Según esta mirada, la crisis de la educación es  una crisis de eficiencia, eficacia y productividad, derivada del efecto de la planificación y el centralismo estatal. Sostiene que la excesiva burocratización, el clientelismo, la ausencia de mecanismos de libre elección, la falta de un sistema meritocrático de premios y castigos que estimule la competencia, son la expresión de un sistema que pretende ser igualizante y condena a todos a una progresiva improductividad. ¿No ha oído, reiteradamente, estos reclamos en los últimos días?

En fin, macdonaldizar la escuela supone pensarla como una institución flexible que debe reaccionar a los estímulos que emite un mercado educacional altamente competitivo. En esta perspectiva, la escuela tiene como función la transmisión de ciertas habilidades y competencias necesarias para que las personas se desempeñen competitivamente en un mercado de trabajo altamente selectivo y cada vez más restringido. La educación escolar debe garantizar funciones de selección, clasificación, y jerarquización de los postulantes a los empleos del futuro.

Pero hay más: en el fast food, unos se atiborran de comida chatarra, que enferma y desnutre a la vez que simula las redondeces propias de la alimentación; en tanto otros miran, la ñata contra el vidrio, esperando la hora en que se saquen a la calle las sobras, para sentir que en algo participan de un festín al que no han sido invitados.
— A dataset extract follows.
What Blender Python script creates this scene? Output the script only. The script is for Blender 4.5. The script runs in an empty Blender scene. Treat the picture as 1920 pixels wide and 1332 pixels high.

Análogamente, en la escuela...

En esto, en lo que no se dice, es donde reside esta definición de la función social de la escuela. Y semejante desafío sólo puede ser alcanzado en un mercado educativo que sea él mismo una instancia de selección, clasificación y jerarquización.



Viviana Taylor



En el próximo artículo desanudaremos el 2º hilo: la escuela como lugar de resistencia y cambio social.













[1] El habitus viene a ser un sistema de disposiciones durables y transferibles -estructuras estructuradas predispuestas a funcionar como estructuras estructurantes- que integran todas las experiencias pasadas y funcionan en cada momento como matriz estructurante de las percepciones, las apreciaciones y las acciones de los agentes de cara a una coyuntura o acontecimiento y que él contribuye a producir.